La motion poursuit les efforts visant à calomnier Corbyn en tant qu'antisémite. Si cette proposition était adoptée, JLM aurait l'intention de mettre fin à toute campagne en faveur de candidats travaillistes qui ne sont pas des «alliés» dans la lutte contre l'antisémitisme, c'est-à-dire ceux qui soutiennent Corbyn. La motion déclare que « Jeremy Corbyn est responsable de cette crise d'antisémitisme et de l'incapacité du parti de s’en occuper. Il est donc inapte à être premier ministre et un gouvernement travailliste dirigé par lui ne serait pas dans l'intérêt des Juifs britanniques ».

Le refus de Corbyn de combattre la cinquième colonne blairiste, quand bien même elle collaborent ouvertement avec les conservateurs et les médias et procèdent à l’expulsion de certains de ses principaux partisans, résume son rôle politique dans la démobilisation de la classe ouvrière.

Le gouvernement conservateur est en train de s'effondrer. La Grande-Bretagne est en proie à une crise constitutionnelle majeure. Et pourtant, Corbyn et sa clique pro-capitaliste empêchent les travailleurs et les jeunes de placer la vie politique sur l’axe de la lutte des classes, lui faisant quitter les conflits de factions qui déchirent l’élite dirigeante.

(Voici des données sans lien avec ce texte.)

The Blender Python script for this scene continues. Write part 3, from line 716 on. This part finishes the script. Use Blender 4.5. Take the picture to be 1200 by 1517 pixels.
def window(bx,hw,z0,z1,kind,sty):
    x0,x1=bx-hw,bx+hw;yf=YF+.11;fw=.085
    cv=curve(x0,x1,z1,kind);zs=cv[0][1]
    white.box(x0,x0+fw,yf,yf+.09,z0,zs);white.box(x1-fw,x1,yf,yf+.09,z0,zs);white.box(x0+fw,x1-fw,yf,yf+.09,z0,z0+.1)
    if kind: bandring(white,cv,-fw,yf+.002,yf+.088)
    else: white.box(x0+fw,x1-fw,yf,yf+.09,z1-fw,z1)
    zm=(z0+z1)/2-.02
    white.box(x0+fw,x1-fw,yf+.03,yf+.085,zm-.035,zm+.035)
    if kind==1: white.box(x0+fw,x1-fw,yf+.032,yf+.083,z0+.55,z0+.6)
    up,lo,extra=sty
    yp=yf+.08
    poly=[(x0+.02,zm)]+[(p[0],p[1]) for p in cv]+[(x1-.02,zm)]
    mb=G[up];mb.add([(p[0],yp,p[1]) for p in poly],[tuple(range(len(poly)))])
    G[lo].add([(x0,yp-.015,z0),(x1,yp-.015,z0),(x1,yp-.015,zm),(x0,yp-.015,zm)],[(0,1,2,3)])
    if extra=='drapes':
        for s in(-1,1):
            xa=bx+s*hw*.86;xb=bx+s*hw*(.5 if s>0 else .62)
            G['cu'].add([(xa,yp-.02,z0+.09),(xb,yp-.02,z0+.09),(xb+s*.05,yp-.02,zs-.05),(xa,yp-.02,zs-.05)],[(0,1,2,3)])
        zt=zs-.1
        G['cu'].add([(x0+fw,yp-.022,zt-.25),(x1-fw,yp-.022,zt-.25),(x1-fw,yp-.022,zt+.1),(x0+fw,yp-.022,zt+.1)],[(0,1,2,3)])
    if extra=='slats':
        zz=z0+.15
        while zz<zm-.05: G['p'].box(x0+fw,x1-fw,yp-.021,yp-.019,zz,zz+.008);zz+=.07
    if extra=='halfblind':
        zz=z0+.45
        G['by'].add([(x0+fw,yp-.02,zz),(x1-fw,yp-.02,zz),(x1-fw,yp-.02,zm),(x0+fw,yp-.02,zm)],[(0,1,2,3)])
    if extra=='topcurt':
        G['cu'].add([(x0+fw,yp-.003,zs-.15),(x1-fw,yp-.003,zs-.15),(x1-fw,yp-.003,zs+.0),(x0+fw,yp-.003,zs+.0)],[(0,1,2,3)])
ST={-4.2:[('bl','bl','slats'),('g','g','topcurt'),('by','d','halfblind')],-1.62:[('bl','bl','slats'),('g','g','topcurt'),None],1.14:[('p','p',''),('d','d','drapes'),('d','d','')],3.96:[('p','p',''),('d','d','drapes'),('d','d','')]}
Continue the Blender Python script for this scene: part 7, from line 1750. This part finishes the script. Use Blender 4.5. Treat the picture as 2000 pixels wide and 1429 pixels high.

Le Brexit a provoqué une lutte intestine entre des ultra-réactionnaires dont les divergences sur l'adhésion à l'UE sont entièrement subordonnées à leur objectif commun :imposer de nouvelles attaques brutales aux travailleurs et poursuivre un programme militariste agressif dans les intérêts nationaux et mondiaux de l'oligarchie financière. La lutte pour une alternative progressiste dépend de ce que les travailleurs et les jeunes les plus clairvoyants tirent les conclusions nécessaires, à savoir rompre avec le Labour sur la gauche et mener une véritable lutte pour le socialisme en Grande-Bretagne et dans toute l'Europe.